Christian volunteers are signs of God's love, Pope says

By  Cindy Wooden, Catholic News Service
  • November 11, 2011

VATICAN CITY - Through volunteer work, Christians become signs of God's love in the world, Pope Benedict XVI said.

Especially at a time of serious economic crisis, moral uncertainty and social tension, Christian volunteers show "that goodness exists and that it is growing in our midst," the Pope said Nov. 11 in a speech to participants at a Vatican meeting on Catholic volunteer activity in Europe.

The two-day meeting, sponsored by the Pontifical Council Cor Unum, which promotes and coordinates Catholic charity, was held in conjunction with the European Year of Volunteering. It brought together about 160 bishops and representatives of charitable organizations from 25 countries.

The Pope thanked the European volunteers and "the millions of Catholic volunteers who contribute, regularly and generously, to the church's charitable mission throughout the world."

As he wrote in his first encyclical, "Deus Caritas Est" ("God Is Love"), the Pope said Catholic charitable activity isn't simply philanthropy, it's a reflection of Christian faith and the obligation to love others as Christ loved.

"His grace perfects, strengthens and elevates" the basic human vocation to love others and "enables us to serve others without reward, satisfaction or any recompense," the Pope said.

At the same time, through volunteering "we also become visible instruments of his love in a world that still profoundly yearns for that love amid the poverty, loneliness, marginalization and ignorance that we see all around us," he said.

Pope Benedict also asked the meeting participants to step up efforts to involve young Catholics in volunteer work as "a way to grow in the self-giving love which gives life its deepest meaning."

"We must not be afraid to set before them a radical and life-changing challenge, helping them to learn that our hearts are made to love and be loved. It is in self-giving that we come to live life in all its fullness," he said.

Kristalina Georgieva, the European commissioner for international cooperation, humanitarian aid and crisis response, was one of the speakers at the meeting. She told Vatican Radio Nov. 10 that volunteering is "extremely strong" in Europe, with about 100 million people formally volunteering on the continent or abroad each year.

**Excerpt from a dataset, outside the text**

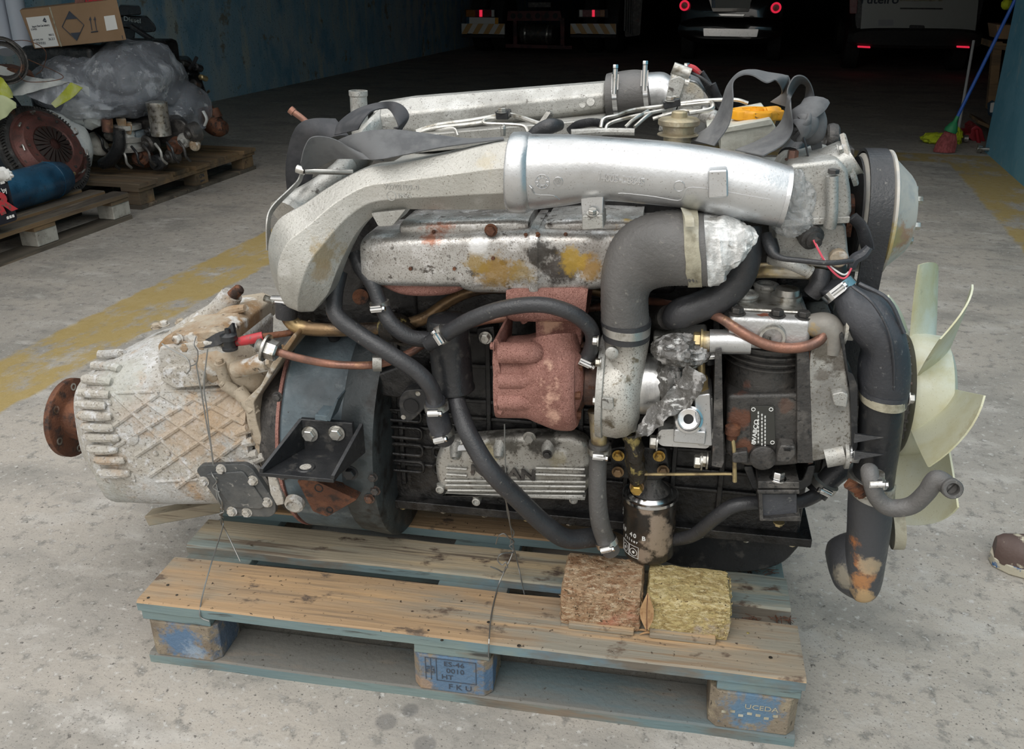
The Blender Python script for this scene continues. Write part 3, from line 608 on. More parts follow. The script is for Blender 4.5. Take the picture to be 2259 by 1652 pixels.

While volunteers meet many of the needs a government probably should, volunteers are essential because the needs are overwhelming and emergency situations are increasing, she said.

For example, she said, "in 1975 there were 78 natural disasters" officially categorized as such in the world, but in 2010 they had risen to 385.

"Unfortunately, the impact of these disasters has increased because the global population has increased," particularly in urban areas. When an earthquake or flooding hits a major city, there are more victims, more damage, and a need for more volunteers to help, she said.